-- DATA EXCERPT start --

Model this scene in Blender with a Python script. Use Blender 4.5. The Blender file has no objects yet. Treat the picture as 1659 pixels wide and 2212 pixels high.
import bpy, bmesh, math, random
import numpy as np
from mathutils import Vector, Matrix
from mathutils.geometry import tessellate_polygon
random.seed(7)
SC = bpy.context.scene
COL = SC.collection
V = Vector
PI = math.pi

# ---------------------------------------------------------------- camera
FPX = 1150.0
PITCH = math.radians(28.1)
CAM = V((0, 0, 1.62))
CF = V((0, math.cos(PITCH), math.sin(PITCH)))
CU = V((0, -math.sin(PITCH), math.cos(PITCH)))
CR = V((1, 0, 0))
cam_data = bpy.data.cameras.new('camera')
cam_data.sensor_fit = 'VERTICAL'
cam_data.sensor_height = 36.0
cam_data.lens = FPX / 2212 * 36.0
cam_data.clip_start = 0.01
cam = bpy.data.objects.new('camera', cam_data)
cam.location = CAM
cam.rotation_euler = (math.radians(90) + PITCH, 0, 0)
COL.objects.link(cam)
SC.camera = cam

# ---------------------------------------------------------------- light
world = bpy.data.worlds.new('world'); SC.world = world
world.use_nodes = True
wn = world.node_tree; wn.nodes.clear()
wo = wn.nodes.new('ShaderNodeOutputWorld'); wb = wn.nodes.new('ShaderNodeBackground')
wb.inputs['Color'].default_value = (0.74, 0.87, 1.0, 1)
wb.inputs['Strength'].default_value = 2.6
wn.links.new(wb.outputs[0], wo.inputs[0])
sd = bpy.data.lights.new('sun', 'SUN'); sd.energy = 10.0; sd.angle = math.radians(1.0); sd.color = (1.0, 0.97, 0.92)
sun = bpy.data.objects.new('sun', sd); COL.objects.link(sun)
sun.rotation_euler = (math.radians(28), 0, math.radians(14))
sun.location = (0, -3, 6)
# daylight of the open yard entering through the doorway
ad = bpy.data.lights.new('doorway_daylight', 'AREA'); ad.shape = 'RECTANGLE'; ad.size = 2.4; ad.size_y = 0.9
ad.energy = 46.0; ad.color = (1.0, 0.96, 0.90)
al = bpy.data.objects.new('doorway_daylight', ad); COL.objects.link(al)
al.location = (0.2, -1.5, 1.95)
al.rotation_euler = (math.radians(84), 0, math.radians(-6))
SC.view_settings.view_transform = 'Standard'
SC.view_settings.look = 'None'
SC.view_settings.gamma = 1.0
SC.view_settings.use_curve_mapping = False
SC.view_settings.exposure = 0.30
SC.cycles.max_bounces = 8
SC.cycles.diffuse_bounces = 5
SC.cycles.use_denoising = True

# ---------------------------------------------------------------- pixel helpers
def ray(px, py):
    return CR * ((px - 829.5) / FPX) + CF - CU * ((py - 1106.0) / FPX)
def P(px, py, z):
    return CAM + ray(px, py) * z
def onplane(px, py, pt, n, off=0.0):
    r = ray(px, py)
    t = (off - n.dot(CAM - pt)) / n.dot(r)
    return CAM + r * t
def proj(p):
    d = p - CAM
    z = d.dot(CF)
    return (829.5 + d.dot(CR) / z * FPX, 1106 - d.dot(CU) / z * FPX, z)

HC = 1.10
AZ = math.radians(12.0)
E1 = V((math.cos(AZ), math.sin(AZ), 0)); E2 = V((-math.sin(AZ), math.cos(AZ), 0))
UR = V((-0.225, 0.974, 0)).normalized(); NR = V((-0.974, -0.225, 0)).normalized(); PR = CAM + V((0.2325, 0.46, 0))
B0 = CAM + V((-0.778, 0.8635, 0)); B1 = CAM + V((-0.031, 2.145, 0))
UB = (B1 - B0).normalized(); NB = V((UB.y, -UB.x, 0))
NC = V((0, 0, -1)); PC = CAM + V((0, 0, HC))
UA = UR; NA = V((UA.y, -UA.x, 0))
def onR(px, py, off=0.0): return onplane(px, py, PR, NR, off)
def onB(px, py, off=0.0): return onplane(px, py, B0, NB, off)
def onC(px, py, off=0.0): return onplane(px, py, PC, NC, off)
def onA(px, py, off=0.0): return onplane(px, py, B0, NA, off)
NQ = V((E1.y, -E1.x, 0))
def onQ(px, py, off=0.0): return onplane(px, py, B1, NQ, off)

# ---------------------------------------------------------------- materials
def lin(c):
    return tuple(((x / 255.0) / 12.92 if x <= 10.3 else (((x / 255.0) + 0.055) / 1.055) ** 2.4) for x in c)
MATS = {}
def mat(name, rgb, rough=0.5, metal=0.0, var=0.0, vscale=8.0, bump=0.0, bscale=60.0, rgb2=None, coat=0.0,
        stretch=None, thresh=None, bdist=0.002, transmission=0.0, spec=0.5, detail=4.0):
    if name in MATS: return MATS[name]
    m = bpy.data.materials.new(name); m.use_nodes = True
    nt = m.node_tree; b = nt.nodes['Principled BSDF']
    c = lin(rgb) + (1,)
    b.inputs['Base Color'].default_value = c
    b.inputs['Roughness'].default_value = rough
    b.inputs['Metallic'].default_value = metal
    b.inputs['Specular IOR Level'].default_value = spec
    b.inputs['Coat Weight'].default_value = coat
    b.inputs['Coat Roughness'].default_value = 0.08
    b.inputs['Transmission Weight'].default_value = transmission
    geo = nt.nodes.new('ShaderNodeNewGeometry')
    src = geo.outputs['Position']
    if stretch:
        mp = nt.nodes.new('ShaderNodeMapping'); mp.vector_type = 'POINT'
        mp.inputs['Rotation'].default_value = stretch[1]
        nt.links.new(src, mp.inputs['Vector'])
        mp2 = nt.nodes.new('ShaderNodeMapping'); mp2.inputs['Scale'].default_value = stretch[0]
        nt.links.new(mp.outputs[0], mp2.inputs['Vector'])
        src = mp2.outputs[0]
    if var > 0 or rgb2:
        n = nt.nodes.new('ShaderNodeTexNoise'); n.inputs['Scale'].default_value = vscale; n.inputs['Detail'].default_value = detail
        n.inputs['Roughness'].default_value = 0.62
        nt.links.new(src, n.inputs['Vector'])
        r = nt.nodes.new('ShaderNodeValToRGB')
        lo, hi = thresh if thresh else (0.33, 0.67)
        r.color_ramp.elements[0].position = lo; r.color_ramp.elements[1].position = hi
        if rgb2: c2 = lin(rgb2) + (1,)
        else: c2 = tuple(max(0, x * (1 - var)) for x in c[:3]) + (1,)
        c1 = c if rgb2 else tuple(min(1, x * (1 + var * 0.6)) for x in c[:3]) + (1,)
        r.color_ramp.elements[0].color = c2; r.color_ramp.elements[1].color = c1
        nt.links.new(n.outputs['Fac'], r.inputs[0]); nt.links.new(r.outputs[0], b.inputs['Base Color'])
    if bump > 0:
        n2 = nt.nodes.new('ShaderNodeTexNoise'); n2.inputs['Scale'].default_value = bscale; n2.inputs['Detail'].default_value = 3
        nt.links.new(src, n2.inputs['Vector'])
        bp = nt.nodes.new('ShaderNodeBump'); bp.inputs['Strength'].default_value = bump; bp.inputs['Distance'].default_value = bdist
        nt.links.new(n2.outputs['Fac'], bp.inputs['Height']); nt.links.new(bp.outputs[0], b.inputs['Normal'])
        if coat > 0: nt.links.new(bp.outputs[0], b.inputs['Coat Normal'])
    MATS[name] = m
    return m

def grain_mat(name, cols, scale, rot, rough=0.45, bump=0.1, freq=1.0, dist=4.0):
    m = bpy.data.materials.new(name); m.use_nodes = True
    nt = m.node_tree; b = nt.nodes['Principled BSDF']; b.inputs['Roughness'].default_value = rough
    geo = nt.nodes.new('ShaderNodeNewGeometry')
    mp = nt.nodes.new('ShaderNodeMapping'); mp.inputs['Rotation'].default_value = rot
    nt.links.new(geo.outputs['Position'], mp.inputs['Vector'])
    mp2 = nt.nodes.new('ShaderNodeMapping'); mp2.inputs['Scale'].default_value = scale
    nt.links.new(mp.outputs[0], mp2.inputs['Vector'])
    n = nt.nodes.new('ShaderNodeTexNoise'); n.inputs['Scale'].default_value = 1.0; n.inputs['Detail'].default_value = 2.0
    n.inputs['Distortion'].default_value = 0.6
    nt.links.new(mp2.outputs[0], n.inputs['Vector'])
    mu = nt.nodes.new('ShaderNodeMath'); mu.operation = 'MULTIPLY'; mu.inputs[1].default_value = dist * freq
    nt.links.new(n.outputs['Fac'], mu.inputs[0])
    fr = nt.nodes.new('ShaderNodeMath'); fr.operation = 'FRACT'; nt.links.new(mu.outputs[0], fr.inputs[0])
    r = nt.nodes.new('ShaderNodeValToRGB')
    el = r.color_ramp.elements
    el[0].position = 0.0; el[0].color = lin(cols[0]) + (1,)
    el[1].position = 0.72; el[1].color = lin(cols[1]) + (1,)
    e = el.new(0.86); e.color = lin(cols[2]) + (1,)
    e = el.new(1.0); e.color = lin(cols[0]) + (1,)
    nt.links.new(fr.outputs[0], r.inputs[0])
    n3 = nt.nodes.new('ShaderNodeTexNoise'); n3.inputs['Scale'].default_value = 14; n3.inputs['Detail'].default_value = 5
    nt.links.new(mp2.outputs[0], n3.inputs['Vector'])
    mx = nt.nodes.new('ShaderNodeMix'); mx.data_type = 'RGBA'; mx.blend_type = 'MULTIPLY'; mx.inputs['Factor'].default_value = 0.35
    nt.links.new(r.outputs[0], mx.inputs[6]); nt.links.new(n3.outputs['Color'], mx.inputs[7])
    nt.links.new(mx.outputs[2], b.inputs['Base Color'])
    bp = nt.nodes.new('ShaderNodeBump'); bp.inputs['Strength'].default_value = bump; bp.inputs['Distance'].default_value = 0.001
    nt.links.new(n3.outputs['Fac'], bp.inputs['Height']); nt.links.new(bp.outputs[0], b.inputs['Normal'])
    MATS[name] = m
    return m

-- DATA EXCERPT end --

TASK OBJECTIVE
Exactly as they stand, set down the lines from the top of the data through the line with "PI = math.pi".

EXERCISE ANSWER
Model this scene in Blender with a Python script. Use Blender 4.5. The Blender file has no objects yet. Treat the picture as 1659 pixels wide and 2212 pixels high.
import bpy, bmesh, math, random
import numpy as np
from mathutils import Vector, Matrix
from mathutils.geometry import tessellate_polygon
random.seed(7)
SC = bpy.context.scene
COL = SC.collection
V = Vector
PI = math.pi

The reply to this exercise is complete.